## DATA SHOWN
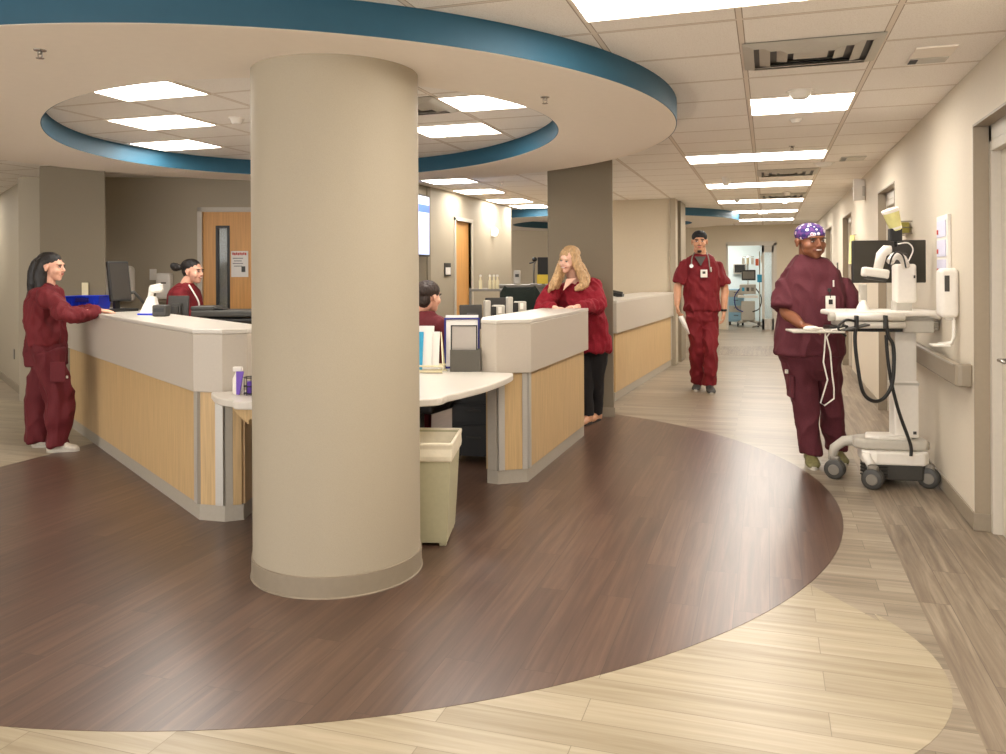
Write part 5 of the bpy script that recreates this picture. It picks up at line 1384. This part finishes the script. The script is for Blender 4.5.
# cap
q = F.mb('cap'); q.ell(HC + R @ Vector((0, .012, .060)), (.112, .126, .086), R)
m2 = MB()
for i in range(13):
    pass
o = F.bake('cap', 'surgical_cap', 'cap_print', .005, 3)
for v in o.data.vertices:      # trim the cap to a band line above brow and ears
    p = R.transposed() @ (v.co + F.t.location - HC)
    lim = .046 - .40 * (p.y + .10) if p.y < .05 else -.012
    if p.z < lim: v.co += R @ Vector((-p.x * .10, -p.y * .10, lim - p.z))
# badge with reel and pen
b0 = P(830.5, 302.5, -.178)
bR = frame(f)
box_part(F, 'id_badge', b0, bR, (.072, .006, .10), 'white', bevel=.003); box_part(F, 'badge_photo', b0, bR, (.03, .004, .036), 'black', (0, -.006, .005))
box_part(F, 'badge_strip', b0, bR, (.04, .004, .02), 'lgrey', (0, -.006, -.065)); box_part(F, 'badge_reel', P(829.5, 290, -.165), bR, (.028, .014, .028), 'black', bevel=.006)
box_part(F, 'pen', P(833.5, 283.5, -.15), bR, (.010, .010, .05), 'white'); tube_part(F, 'lanyard', [P(829.5, 290, -.175), P(830, 294, -.185), P(830.5, 298, -.185)], .003, 'black')
box_part(F, 'chest_pocket', P(831, 305, -.158), bR, (.13, .012, .14), 'scrub_wine', bevel=.005)
# ---------------------------------------------------------------- 2. bearded man walking down the corridor
g = at(703, 391.5); dep = (Vector((g.x, g.y, 0))).dot(Fv)
F = Fig('bearded man in crimson scrubs and black cap walking down the corridor', (g.x, g.y, 0), dep)
P = lambda u, v, dd=0: atd(u, v, dep + dd)
tc_ = toward(g); f = (tc_ * cos(radians(6)) - Rv * sin(radians(0))).normalized(); l = Z.cross(f); l = l if l.dot(Rv) > 0 else -l
HC = P(699.5, 241.8, -.02)
T, R = head(F, HC, tc_ - Z * .05, 1.20, smile=False, beard='hair_brown', brow='hair_brown')
F.cap('skin', [P(700, 260, .03), P(700, 254, .02), HC + R @ Vector((0, .02, -.05))], [.095, .078, .068])
F.loft('skin', [(P(701, 262, .03), l * .15, f * .09), (P(701, 285, .02), l * .16, f * .10), (P(702, 312, .02), l * .14, f * .1)])
RS, LS = P(685.5, 265.5, .03), P(716.5, 265.5, .03)
RE, RW = P(678, 286, .04), P(677, 305, -.10)
LE, LW = P(724.5, 288, .04), P(723.8, 311, -.02)
F.cap('skin', [RS, RE, (RE + RW) / 2, RW], [.038, .049, .045, .031]); F.cap('skin', [LS, LE, (LE + LW) / 2, LW], [.038, .049, .045, .031])
hand(F, RW, Vector((.08, 0, -1)) + f * .15, -l * -1, 1, curl=.75, sc=1.15); hand(F, LW, Vector((0, 0, -1)) + f * .1, -l, -1, curl=.45, sc=1.15)
RH, LH, RK, LK, RA, LA = P(695, 318, .02), P(709, 318, .02), P(696.5, 348, .0), P(710.5, 349, -.10), P(697.5, 382, .18), P(709.8, 384, -.05)
for H_, K_, A_ in ((RH, RK, RA), (LH, LK, LA)): F.cap('skin', [H_, K_, A_, Vector((A_.x, A_.y, .06))], [.08, .05, .04, .035])
F.bake('skin', 'body', 'skin_tan', .006, 4)
F.loft('top', [(P(700.5, 254.5, .02), l * .095, f * .08), (P(700.5, 257, .02), l * .14, f * .10), (P(701, 260, .02), l * .18, f * .115), (P(701, 264, .03), l * .21, f * .13), (P(701, 270, .02), l * .222, f * .14), (P(701.3, 285, .01), l * .215, f * .14),
    (P(701.5, 298, .01), l * .212, f * .145), (P(702, 309, .01), l * .222, f * .148), (P(702, 310.5, .01), l * .215, f * .14)])
F.cap('top', [RS, RS * .45 + RE * .55, RE * .86 + RS * .14], [.078, .084, .088], ends=False); F.cap('top', [LS, LS * .45 + LE * .55, LE * .86 + LS * .14], [.078, .084, .088], ends=False)
F.mb('top').ell(RS, (.075, .075, .068)).ell(LS, (.075, .075, .068))
F.bake('top', 'scrub_top', 'scrub_red', .008, 5, fold=.030, ff=7)
F.loft('pants', [(P(702, 302, .01), l * .18, f * .12), (P(702, 312, .01), l * .19, f * .125), (P(702, 320, .01), l * .17, f * .12), (P(702, 327, .01), l * .08, f * .07)])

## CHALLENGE
Without the pictures, retype the whole of the material above exactly.

## RESULT OF THE TASK
Write part 5 of the bpy script that recreates this picture. It picks up at line 1384. This part finishes the script. The script is for Blender 4.5.
# cap
q = F.mb('cap'); q.ell(HC + R @ Vector((0, .012, .060)), (.112, .126, .086), R)
m2 = MB()
for i in range(13):
    pass
o = F.bake('cap', 'surgical_cap', 'cap_print', .005, 3)
for v in o.data.vertices:      # trim the cap to a band line above brow and ears
    p = R.transposed() @ (v.co + F.t.location - HC)
    lim = .046 - .40 * (p.y + .10) if p.y < .05 else -.012
    if p.z < lim: v.co += R @ Vector((-p.x * .10, -p.y * .10, lim - p.z))
# badge with reel and pen
b0 = P(830.5, 302.5, -.178)
bR = frame(f)
box_part(F, 'id_badge', b0, bR, (.072, .006, .10), 'white', bevel=.003); box_part(F, 'badge_photo', b0, bR, (.03, .004, .036), 'black', (0, -.006, .005))
box_part(F, 'badge_strip', b0, bR, (.04, .004, .02), 'lgrey', (0, -.006, -.065)); box_part(F, 'badge_reel', P(829.5, 290, -.165), bR, (.028, .014, .028), 'black', bevel=.006)
box_part(F, 'pen', P(833.5, 283.5, -.15), bR, (.010, .010, .05), 'white'); tube_part(F, 'lanyard', [P(829.5, 290, -.175), P(830, 294, -.185), P(830.5, 298, -.185)], .003, 'black')
box_part(F, 'chest_pocket', P(831, 305, -.158), bR, (.13, .012, .14), 'scrub_wine', bevel=.005)
# ---------------------------------------------------------------- 2. bearded man walking down the corridor
g = at(703, 391.5); dep = (Vector((g.x, g.y, 0))).dot(Fv)
F = Fig('bearded man in crimson scrubs and black cap walking down the corridor', (g.x, g.y, 0), dep)
P = lambda u, v, dd=0: atd(u, v, dep + dd)
tc_ = toward(g); f = (tc_ * cos(radians(6)) - Rv * sin(radians(0))).normalized(); l = Z.cross(f); l = l if l.dot(Rv) > 0 else -l
HC = P(699.5, 241.8, -.02)
T, R = head(F, HC, tc_ - Z * .05, 1.20, smile=False, beard='hair_brown', brow='hair_brown')
F.cap('skin', [P(700, 260, .03), P(700, 254, .02), HC + R @ Vector((0, .02, -.05))], [.095, .078, .068])
F.loft('skin', [(P(701, 262, .03), l * .15, f * .09), (P(701, 285, .02), l * .16, f * .10), (P(702, 312, .02), l * .14, f * .1)])
RS, LS = P(685.5, 265.5, .03), P(716.5, 265.5, .03)
RE, RW = P(678, 286, .04), P(677, 305, -.10)
LE, LW = P(724.5, 288, .04), P(723.8, 311, -.02)
F.cap('skin', [RS, RE, (RE + RW) / 2, RW], [.038, .049, .045, .031]); F.cap('skin', [LS, LE, (LE + LW) / 2, LW], [.038, .049, .045, .031])
hand(F, RW, Vector((.08, 0, -1)) + f * .15, -l * -1, 1, curl=.75, sc=1.15); hand(F, LW, Vector((0, 0, -1)) + f * .1, -l, -1, curl=.45, sc=1.15)
RH, LH, RK, LK, RA, LA = P(695, 318, .02), P(709, 318, .02), P(696.5, 348, .0), P(710.5, 349, -.10), P(697.5, 382, .18), P(709.8, 384, -.05)
for H_, K_, A_ in ((RH, RK, RA), (LH, LK, LA)): F.cap('skin', [H_, K_, A_, Vector((A_.x, A_.y, .06))], [.08, .05, .04, .035])
F.bake('skin', 'body', 'skin_tan', .006, 4)
F.loft('top', [(P(700.5, 254.5, .02), l * .095, f * .08), (P(700.5, 257, .02), l * .14, f * .10), (P(701, 260, .02), l * .18, f * .115), (P(701, 264, .03), l * .21, f * .13), (P(701, 270, .02), l * .222, f * .14), (P(701.3, 285, .01), l * .215, f * .14),
    (P(701.5, 298, .01), l * .212, f * .145), (P(702, 309, .01), l * .222, f * .148), (P(702, 310.5, .01), l * .215, f * .14)])
F.cap('top', [RS, RS * .45 + RE * .55, RE * .86 + RS * .14], [.078, .084, .088], ends=False); F.cap('top', [LS, LS * .45 + LE * .55, LE * .86 + LS * .14], [.078, .084, .088], ends=False)
F.mb('top').ell(RS, (.075, .075, .068)).ell(LS, (.075, .075, .068))
F.bake('top', 'scrub_top', 'scrub_red', .008, 5, fold=.030, ff=7)
F.loft('pants', [(P(702, 302, .01), l * .18, f * .12), (P(702, 312, .01), l * .19, f * .125), (P(702, 320, .01), l * .17, f * .12), (P(702, 327, .01), l * .08, f * .07)])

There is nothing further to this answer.